> _Direction_
Exactly retype the opening line of the entries and every line after it, ending with the line that contains "COL = sc.collection". Skip all pictures.

> _Input_
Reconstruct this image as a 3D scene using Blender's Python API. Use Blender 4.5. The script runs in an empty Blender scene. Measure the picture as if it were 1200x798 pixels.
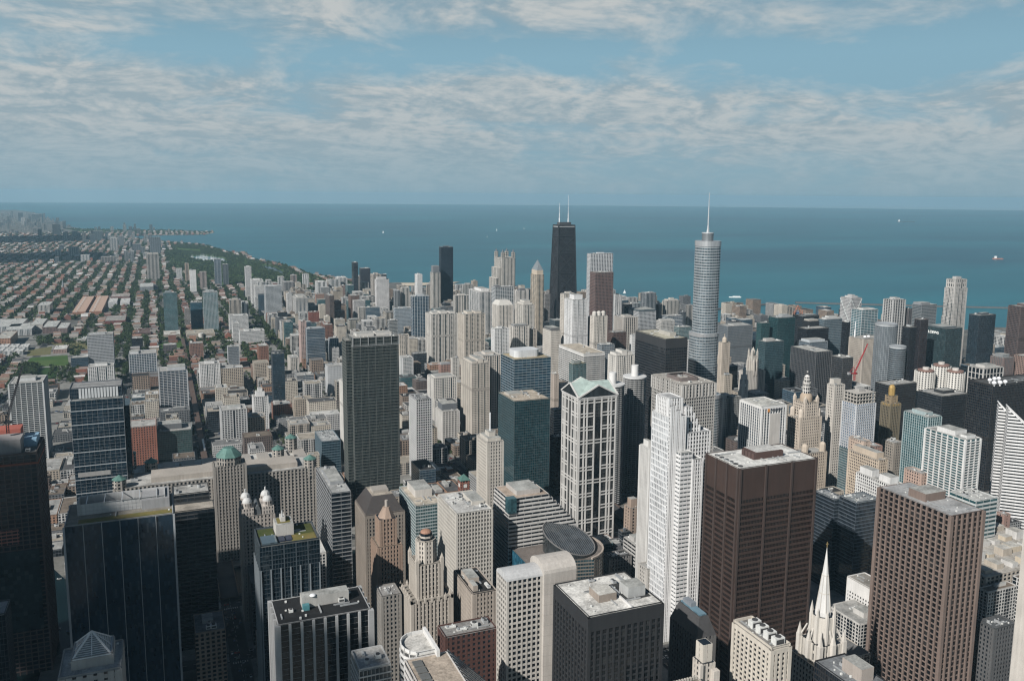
import bpy, math, random
from mathutils import Vector, Matrix
from mathutils.geometry import tessellate_polygon
from math import radians as R, sin, cos, tan, pi
rnd = random.Random(7)
sc = bpy.context.scene
COL = sc.collection

# ------------------------------------------------------------------ camera
F, CX, CY = 1000.0, 600.0, 373.0          # focal length and principal point in photo pixels (1200 x 798)
BEAR, PITCH, ROLL, EYE = R(22.5), R(8.2), R(0.45), 412.0
_f0 = Vector((sin(BEAR)*cos(PITCH), cos(BEAR)*cos(PITCH), -sin(PITCH)))
_r0 = Vector((cos(BEAR), -sin(BEAR), 0)); _u0 = _r0.cross(_f0)
RT = _r0*cos(ROLL) + _u0*sin(ROLL); UP = _u0*cos(ROLL) - _r0*sin(ROLL); FW = _f0
CAM = Vector((0, 0, EYE))
cd = bpy.data.cameras.new("camera"); cam = bpy.data.objects.new("camera", cd); COL.objects.link(cam)
cam.matrix_world = Matrix(((RT.x, UP.x, -FW.x, 0), (RT.y, UP.y, -FW.y, 0), (RT.z, UP.z, -FW.z, EYE), (0, 0, 0, 1)))
cd.sensor_width = 36; cd.sensor_fit = 'HORIZONTAL'; cd.lens = 36*F/1200
cd.shift_y = -(399-CY)/1200; cd.clip_start = 1; cd.clip_end = 120000
sc.camera = cam

# ------------------------------------------------------------------ sun, sky, exposure
SUN_AZ, SUN_EL = R(240), R(36)
sd_ = bpy.data.lights.new("sun", 'SUN'); sun = bpy.data.objects.new("sun", sd_); COL.objects.link(sun)
sd_.energy = 5.0; sd_.angle = R(0.5); sd_.color = (1.0, 0.968, 0.93)
_to = Vector((sin(SUN_AZ)*cos(SUN_EL), cos(SUN_AZ)*cos(SUN_EL), sin(SUN_EL)))
sun.rotation_euler = _to.to_track_quat('Z', 'Y').to_euler()
sun.location = (-300, -300, 900)

class NT:
    """small helper for node trees"""
    def __init__(s, tree): s.t = tree; s.n = tree.nodes; s.l = tree.links
    def add(s, kind, **kw):
        n = s.n.new(kind)
        for k, v in kw.items(): setattr(n, k, v)
        return n
    def put(s, sock, v):
        if hasattr(v, 'is_linked') or isinstance(v, bpy.types.NodeSocket): s.l.new(v, sock)
        elif isinstance(v, (tuple, list)) and len(v) == 3 and sock.type == 'RGBA': sock.default_value = (*v, 1)
        else: sock.default_value = v
    def m(s, op, a, b=None, c=None, clamp=False):
        n = s.add('ShaderNodeMath', operation=op); n.use_clamp = clamp
        s.put(n.inputs[0], a)
        if b is not None: s.put(n.inputs[1], b)
        if c is not None: s.put(n.inputs[2], c)
        return n.outputs[0]
    def vm(s, op, a, b=None):
        n = s.add('ShaderNodeVectorMath', operation=op); s.put(n.inputs[0], a)
        if b is not None: s.put(n.inputs[1], b)
        return n.outputs[0]
    def mix(s, f, a, b, blend='MIX'):
        n = s.add('ShaderNodeMix', data_type='RGBA', blend_type=blend)
        s.put(n.inputs[0], f); s.put(n.inputs[6], a); s.put(n.inputs[7], b); return n.outputs[2]
    def noise(s, vec, scale, detail=4, rough=.55, out=0, dist=0):
        n = s.add('ShaderNodeTexNoise'); s.put(n.inputs['Vector'], vec)
        n.inputs['Scale'].default_value = scale; n.inputs['Detail'].default_value = detail
        n.inputs['Roughness'].default_value = rough; n.inputs['Distortion'].default_value = dist
        return n.outputs[out]
    def ramp(s, v, lo, hi, a=0., b=1.):
        n = s.add('ShaderNodeMapRange'); n.clamp = True; s.put(n.inputs[0], v)
        for i, x in enumerate((lo, hi, a, b)): n.inputs[i+1].default_value = x
        return n.outputs[0]
    def xyz(s, v):
        n = s.add('ShaderNodeSeparateXYZ'); s.put(n.inputs[0], v); return n.outputs
    def comb(s, x, y, z):
        n = s.add('ShaderNodeCombineXYZ')
        for i, q in enumerate((x, y, z)): s.put(n.inputs[i], q)
        return n.outputs[0]

w = bpy.data.worlds.new("World"); sc.world = w; w.use_nodes = True
t = NT(w.node_tree); t.n.clear()
tc = t.add('ShaderNodeTexCoord').outputs['Generated']
X, Y, Z = t.xyz(tc)
zc = t.m('MAXIMUM', Z, 0.012)
sky = t.add('ShaderNodeTexSky', sky_type='NISHITA'); sky.sun_disc = False
sky.sun_elevation = SUN_EL; sky.sun_rotation = SUN_AZ; sky.altitude = 400
sky.air_density = 1.0; sky.dust_density = 0.4; sky.ozone_density = 1.6
t.put(sky.inputs[0], t.comb(X, Y, zc))
veil = t.m('MULTIPLY', t.ramp(zc, .34, .15), .90)
skc = t.mix(veil, t.mix(1.0, sky.outputs[0], (0.60, 0.68, 0.68), 'MULTIPLY'), t.mix(t.ramp(zc, .0, .16), (4.0, 6.5, 8.1), (4.25, 7.35, 9.2)))
# clouds: an even deck seen at a low angle, in two layers
zp = t.m('ADD', zc, 0.22)
cv = t.comb(t.m('DIVIDE', X, zp), t.m('DIVIDE', Y, zp), 0.0)
n1 = t.noise(t.vm('ADD', cv, (3.1, 7.7, 0)), 3.0, 10, .60, dist=.25)
n2 = t.noise(t.vm('ADD', cv, (11.3, 2.2, 1)), 0.75, 4, .5, dist=.4)
dens = t.m('ADD', t.m('MULTIPLY', n1, .50), t.m('MULTIPLY', n2, .62))
bias = t.m('SUBTRACT', t.m('MULTIPLY', t.m('ADD', t.ramp(zc, .135, .105), t.ramp(zc, .165, .195, 0, .75)), .105), t.m('MULTIPLY', t.m('SUBTRACT', 1., t.ramp(t.m('ABSOLUTE', t.m('SUBTRACT', zc, .152)), .004, .022)), .045))
cl = t.ramp(t.m('ADD', dens, t.m('ADD', bias, t.ramp(zc, .10, .03, 0, .05))), .515, .68)
hz = t.ramp(zc, .012, .07)
cl = t.m('MULTIPLY', t.m('MULTIPLY', cl, t.ramp(zc, .50, .25)), t.m('MULTIPLY_ADD', hz, .55, .35))
lit = t.noise(t.vm('ADD', cv, (3.12, 7.68, .03)), 3.0, 10, .60, dist=.25)
shade = t.ramp(t.m('SUBTRACT', n1, lit), -.06, .065)
ccol = t.mix(shade, (5.2, 6.6, 7.4), t.mix(t.ramp(zc, .03, .13), (6.9, 7.9, 8.4), (9.1, 9.4, 9.3)))
out = t.mix(cl, skc, ccol)
bg = t.add('ShaderNodeBackground'); t.put(bg.inputs[0], out); bg.inputs[1].default_value = 0.050
wo = t.add('ShaderNodeOutputWorld'); t.l.new(bg.outputs[0], wo.inputs[0])

sc.view_settings.view_transform = 'Standard'; sc.view_settings.look = 'None'
sc.view_settings.exposure = 0.27; sc.view_settings.gamma = 1.0
sc.render.engine = 'CYCLES'
cy = sc.cycles
cy.max_bounces = 4; cy.diffuse_bounces = 1; cy.glossy_bounces = 2; cy.transmission_bounces = 2
cy.volume_bounces = 0; cy.transparent_max_bounces = 4; cy.caustics_reflective = False; cy.caustics_refractive = False
cy.use_denoising = True; cy.denoiser = 'OPENIMAGEDENOISE'; cy.denoising_prefilter = 'ACCURATE'; cy.pixel_filter_type = 'BLACKMAN_HARRIS'; cy.filter_width = 1.25; cy.sample_clamp_indirect = 4.0

# ------------------------------------------------------------------ picture <-> world
def at(px, py, z=0.0):
    d = FW + RT*((px-CX)/F) - UP*((py-CY)/F)
    k = (z-EYE)/d.z
    return Vector((d.x*k, d.y*k, z))
def pix(p):
    v = Vector(p)-CAM; zc_ = v.dot(FW)
    return (CX+F*v.dot(RT)/zc_, CY-F*v.dot(UP)/zc_, zc_)
def slide(p, dx, dy, px):
    """how far to go from p along (dx,dy) to reach picture column px"""
    q = RT - FW*((px-CX)/F)
    return -((Vector(p)-CAM).dot(q))/(dx*q.x+dy*q.y)
def fp(pl, pc, pr, py, H, d=None, w=None, side='W'):
    """footprint of a box whose near roof corner shows at (pc,py) and whose side walls end at columns pl and pr"""
    c = at(pc, py, H)
    if side == 'W':
        dd = d or slide(c, 0, 1, pl); ww = w or min(max(slide(c, 1, 0, pr), 6), 140)
        if not d and not w and 0 <= dd < min(16, .45*ww):          # too thin to be a building: give it depth inside the same outline
            want = min(max(.5*ww, 13), 28); q = pc
            while q < pl+.55*(pr-pl) and dd < want: q += .25; c = at(q, py, H); dd = slide(c, 0, 1, pl)
            ww = min(max(slide(c, 1, 0, pr), 6), 140)
        if not d and ((pc < 330 and dd > max(1.6*ww, 60)) or dd < 0): dd = min(max(.9*ww, 18), 55)
        dd = min(max(dd, 6), 130)
        return (c.x, c.x+ww, c.y, c.y+dd)
    dd = d or min(max(slide(c, 0, 1, pr), 12), 130); ww = w or min(max(-slide(c, 1, 0, pl), 6), 140)
    if not d and dd > max(1.3*ww, 40): dd = min(max(.8*ww, 18), 48)
    return (c.x-ww, c.x, c.y, c.y+dd)
def rp(r): return [(r[0], r[2]), (r[1], r[2]), (r[1], r[3]), (r[0], r[3])]
def inset(r, a, b=None, c=None, d=None):
    if b is None: b = c = d = a
    return (r[0]+a, r[1]-b, r[2]+c, r[3]-d)
def frac(r, x0, x1, y0, y1):
    W, D = r[1]-r[0], r[3]-r[2]
    return (r[0]+W*x0, r[0]+W*x1, r[2]+D*y0, r[2]+D*y1)
def circle(cx_, cy_, rad, n=24, a0=0.0): return [(cx_+rad*cos(a0+2*pi*i/n), cy_+rad*sin(a0+2*pi*i/n)) for i in range(n)]
def rounded(r, k, n=5):
    x0, x1, y0, y1 = r; o = []
    for (cx_, cy_, a) in ((x1-k, y0+k, -pi/2), (x1-k, y1-k, 0), (x0+k, y1-k, pi/2), (x0+k, y0+k, pi)):
        for i in range(n+1): o.append((cx_+k*cos(a+pi/2*i/n), cy_+k*sin(a+pi/2*i/n)))
    return o

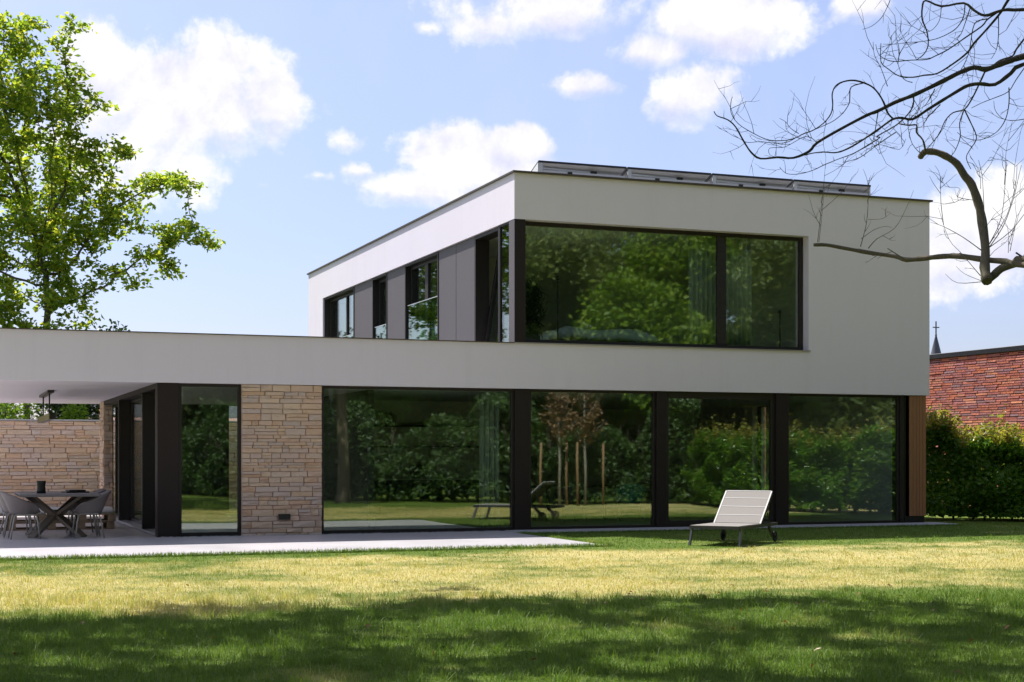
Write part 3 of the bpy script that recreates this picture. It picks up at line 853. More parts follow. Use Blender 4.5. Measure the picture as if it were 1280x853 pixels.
# ------------------------------------------------------------------ sun lounger
lg = empty('sun_lounger', (1.35, -5.21, 0), math.radians(-48.7)); tag(lg, 'sun lounger with beige sling and raised back standing on the sunny lawn', 'sun lounger')
HW = .40
MB().bar((-HW, -.02, .285), (-HW, 1.82, .285), .03, .045).bar((HW, -.02, .285), (HW, 1.82, .285), .03, .045).bar((-HW, -.02, .285), (HW, -.02, .285), .03, .045).bar((-HW, 1.81, .285), (HW, 1.81, .285), .03, .045).bar((-HW, 1.0, .28), (HW, 1.0, .28), .03, .03).build('frame', 'loungerframe', lg)
st = MB().bbox(-HW+.005, HW-.005, -.03, .99, .309, .318, .003).build('seat_sling', 'sling', lg)
for k in (.24, .49, .74): MB().box(-HW+.01, HW-.01, k, k+.012, .3185, .3205).build('seam', 'sling_edge', st)
ang = math.radians(41); BL = .77
def bk(u): return (1.01 + u*math.cos(ang), .31 + u*math.sin(ang))
bT = Matrix.Translation((0, 1.01, .31)) @ Matrix.Rotation(ang, 4, 'X')
bf = MB()
for s in (-1, 1): bf.box(s*(HW-.012)-.014, s*(HW-.012)+.014, 0, BL, -.035, .0, bT)
bf.box(-HW+.026, HW-.026, BL-.03, BL, -.03, 0, bT).build('back_frame', 'loungerframe', lg)
bs = MB().box(-HW+.0225, HW-.0225, .01, BL-.005, .0015, .009, bT).build('back_sling', 'sling', lg)
for k in (.19, .39, .59): MB().box(-HW+.03, HW-.03, k, k+.009, .0095, .013, bT).build('seam', 'sling_edge', bs)
MB().box(-HW, -HW+.022, 0, BL, .0015, .013, bT).box(HW-.022, HW, 0, BL, .0015, .013, bT).box(-HW+.022, HW-.022, BL-.004, BL+.008, .0015, .013, bT).build('sling_edge', 'sling_edge', bs)
y_, z_ = bk(.5)
MB().tube([(-HW+.05, y_, z_-.03), (-HW+.05, 1.6, .29)], .009, 6).tube([(HW-.05, y_, z_-.03), (HW-.05, 1.6, .29)], .009, 6).build('back_prop', 'loungerframe', lg)
for s in (-1, 1):
    MB().bar((s*HW, .06, .27), (s*(HW+.01), -.03, 0), .03, .05, (0, 1, 0)).build('leg', plain('leg_metal', (.14, .14, .15), .4, .4) if s < 0 else bpy.data.materials['leg_metal'], lg)
    rl = MB().bar((s*HW, 1.40, .27), (s*(HW+.005), 1.58, .09), .035, .06, (0, 1, 0)).build('wheel_leg', 'loungerframe', lg)
    wm = MB()
    ring = [(math.cos(a)*.075, math.sin(a)*.075) for a in [2*math.pi*k/20 for k in range(21)]]
    wm.tube([(s*(HW+.045), 1.58+c, .09+d) for c, d in ring], .017, 8)
    wm.tube([(s*(HW+.02), 1.58, .09), (s*(HW+.07), 1.58, .09)], .022, 10)
    for k in range(6):
        a = math.pi*k/3; wm.bar((s*(HW+.045), 1.58, .09), (s*(HW+.045), 1.58+.07*math.cos(a), .09+.07*math.sin(a)), .014, .02)
    wm.build('wheel', 'rubber', rl)

# ------------------------------------------------------------------ things inside the house
kc = empty('kitchen_counter', (-2.35, 4.95, .024)); tag(kc, 'long dark kitchen counter with a pale worktop behind the widest ground floor pane', 'counter')
MB().bbox(0, 3.5, -.02, .66, .855, .885, .004).build('worktop', plain('pale_worktop', (.75, .75, .72), .4), kc)
MB().box(.02, 3.48, .03, .65, .08, .853).build('carcass', 'black', kc)
for k in range(6): MB().bbox(.03+k*.575, .03+k*.575+.565, .0, .028, .1, .845, .003).build('cabinet_door', 'dark_in', kc)
shl = MB().bbox(0, 3.45, 0, .30, 0, .035, .004).build('wall_shelf', 'dark_in'); shl.location = (-2.2, 5.30, 2.03); tag(shl, 'upper of two long dark shelves above the kitchen counter', 'shelf', 'long shelves above the kitchen counter')
sh2 = MB().bbox(0, 3.45, 0, .30, 0, .035, .004).build('wall_shelf', 'dark_in'); sh2.location = (-2.2, 5.30, 1.58); tag(sh2, 'lower of two long dark shelves above the kitchen counter', 'shelf', 'long shelves above the kitchen counter')
rb = random.Random(5)
bkm = [plain('book_cover', c, .7) for c in ((.45, .43, .40), (.20, .05, .05), (.30, .29, .27), (.10, .12, .14), (.36, .30, .18))]
x = -2.0
for k in range(26):
    wd = rb.uniform(.025, .05); h = rb.uniform(.19, .27)
    if k == 14: x += .25
    b = MB().bbox(0, wd, 0, .17, 0, h, .003).build('book', bkm[k % 5] if k < 14 else bkm[(k*2) % 3]); b.location = (x, 5.34, 2.066)
    tag(b, 'upright book in the row on the upper kitchen shelf', 'book', 'books on the upper kitchen shelf'); x += wd + .004
x = -2.1
for k, (wd, h, c, lab) in enumerate([(.22, .2, 1, 'dark red box at the left end of the lower kitchen shelf'), (.16, .26, 0, 'pale box beside the dark red one on the lower kitchen shelf'), (.25, .12, 2, 'low grey box third along the lower kitchen shelf')]):
    b = MB().bbox(0, wd, 0, .2, 0, h, .004).build('storage_box', bkm[c]); b.location = (x, 5.33, 1.616); tag(b, lab, 'box', 'boxes on the lower kitchen shelf'); x += wd + .05
def bowl(x, lab):
    b = empty('bowl', (x, 5.2, .91)); tag(b, lab, 'bowl', 'white bowls on the kitchen worktop')
    MB().lathe((0, 0, 0), [(0, 0), (.06, 0), (.13, .06), (.15, .11), (.14, .11), (.12, .06), (.05, .012), (0, .012)], 18).build('dish', 'cushion', b)
bowl(-.72, 'white bowl on the worktop, the one nearer the stone pier'); bowl(.62, 'white bowl on the worktop, the one farther from the stone pier')
for x, wd, h, lab in ((-1.55, .30, .38, 'black coffee machine at the left end of the kitchen worktop'), (-.35, .28, .30, 'black appliance beside the first white bowl')):
    b = empty('coffee_machine', (x, 5.15, .91)); tag(b, lab, 'appliance', 'black appliances on the kitchen worktop')
    MB().bbox(0, wd, 0, .3, 0, .06, .01).bbox(0, wd, .16, .3, .06, h, .01).bbox(0, wd, 0, .158, h-.1, h, .01).build('body', 'black', b)
    MB().tube([(wd/2, .08, h-.1), (wd/2, .08, h-.15)], .03, 10).build('spout', 'alu', b)
# inner dining set behind the second pane
it = empty('inner_table', (2.7, 3.4, .024)); tag(it, 'dark dining table indoors behind the pane left of the lounger', 'table')
MB().bbox(-.9, .9, -.45, .45, .71, .75, .006).build('tabletop', 'dark_in', it)
for sx in (-1, 1):
    for sy in (-1, 1): MB().bbox(sx*.82-.03, sx*.82+.03, sy*.38-.03, sy*.38+.03, 0, .71, .004).build('leg', 'black', it)
tealm = M['teal']
for k, (x, y, a, lab) in enumerate([(3.55, 2.55, 160, 'teal tub chair indoors behind the pane left of the lounger'), (2.2, 2.65, 185, 'dark tub chair indoors at the near side of the inner table'), (2.9, 4.25, 10, 'dark tub chair indoors at the far side of the inner table')]):
    c = copy_tree(chair0); c.location = (x, y, .024); c.rotation_euler = (0, 0, math.radians(a)); tag(c, lab, 'chair', 'chairs round the inner dining table')
    if k == 0:
        for ch in c.children:
            if ch.name.startswith(('shell', 'seat')):
                ch.data = ch.data.copy(); ch.data.materials.clear(); ch.data.materials.append(tealm)
cu = MB()
def curtain(x0, x1, y, z0, z1, folds, lab, grp):
    n = folds*8; vs = []; fs = []
    for i in range(n+1):
        u = i/n; yy = y + .035*math.sin(u*folds*2*math.pi) + .01*math.sin(u*13)
        vs += [(x0+(x1-x0)*u, yy, z0), (x0+(x1-x0)*u, yy, z1)]
    for i in range(n): fs.append((2*i, 2*i+2, 2*i+3, 2*i+1))
    o = MB().add(vs, fs, True).build('curtain', 'curtain')
    md = o.modifiers.new('thickness', 'SOLIDIFY'); md.thickness = .003
    tag(o, lab, 'curtain', grp); return o
curtain(3.87, 4.50, .55, 3.37, 5.76, 6, 'sheer curtain left of the mullion in the upper corner window', 'sheer curtains in the upper window')
curtain(4.66, 5.28, .55, 3.37, 5.76, 6, 'sheer curtain right of the mullion in the upper corner window', 'sheer curtains in the upper window')
curtain(-.42, -.02, .75, .03, 2.59, 4, 'sheer curtain drawn to the right end of the kitchen pane', 'sheer curtains on the ground floor')
bd = empty('bed', (2.35, 1.9, 3.36)); tag(bd, 'bed with rumpled pale duvet behind the upper corner window', 'bed')
MB().bbox(-1.05, 1.05, -.9, 1.1, .05, .28, .02).build('bed_base', 'dark_in', bd)
n = 22; vs = []; fs = []; rb = random.Random(9)
for j in range(n+1):
    for i in range(n+1):
        u, v_ = i/n, j/n; e = min(u, 1-u, v_, 1-v_); h = .30 + .17*min(1, e*7)**.5 + .035*math.sin(u*9+v_*4)*math.cos(v_*7-u*3) + rb.uniform(-.006, .006)
        vs.append((-1.08+2.16*u, -.92+2.0*v_, h))
for j in range(n):
    for i in range(n): fs.append((j*(n+1)+i, j*(n+1)+i+1, (j+1)*(n+1)+i+1, (j+1)*(n+1)+i))
du = MB().add(vs, fs, True).build('duvet', 'linen', bd); md = du.modifiers.new('thickness', 'SOLIDIFY'); md.thickness = .08; md.offset = 1
def lamp(x, y, z, h, lab):
    t = empty('floor_lamp', (x, y, z)); tag(t, lab, 'floor lamp', 'slim black floor lamps behind the upper window')
    MB().lathe((0, 0, 0), [(0, 0), (.11, 0), (.11, .015), (0, .02)], 16).build('base', 'black', t)
    MB().tube([(0, 0, .015), (0, 0, h)], .016, 8).build('pole', 'black', t)
    MB().lathe((0, 0, h-.005), [(0, 0), (.035, .0), (.03, .06), (0, .07)], 12).build('lamp_head', 'black', t)
lamp(1.11, .6, 3.36, 1.40, 'slim black floor lamp behind the left part of the upper window')
lamp(5.96, .6, 3.36, .92, 'short slim black floor lamp at the right end of the upper window')
# trailing house plant
hp = empty('house_plant', (.62, .75, 3.36)); tag(hp, 'tall trailing house plant in the left corner of the upper window', 'plant')
MB().lathe((0, 0, 0), [(0, 0), (.14, 0), (.18, .32), (.16, .32), (.13, .05), (0, .05)], 16).build('pot', 'black', hp)
MB().tube([(0, 0, .05), (.01, 0, .7), (.0, .02, 1.25)], .02, 6).build('stem', 'bark', hp)
rg = np.random.default_rng(3); q = rg.uniform(0, 1, (420, 1)); cen = np.concatenate([rg.normal(0, .11, (420, 1)), rg.normal(0, .09, (420, 1)), .3+1.05*q], 1)
link('foliage', leaf_mesh('foliage', cen, .26, .03, rg, droop=1.2), 'leaf_dark', hp)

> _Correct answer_
Reconstruct this image as a 3D scene using Blender's Python API. Use Blender 4.5. The script runs in an empty Blender scene. Measure the picture as if it were 1200x798 pixels.
import bpy, math, random
from mathutils import Vector, Matrix
from mathutils.geometry import tessellate_polygon
from math import radians as R, sin, cos, tan, pi
rnd = random.Random(7)
sc = bpy.context.scene
COL = sc.collection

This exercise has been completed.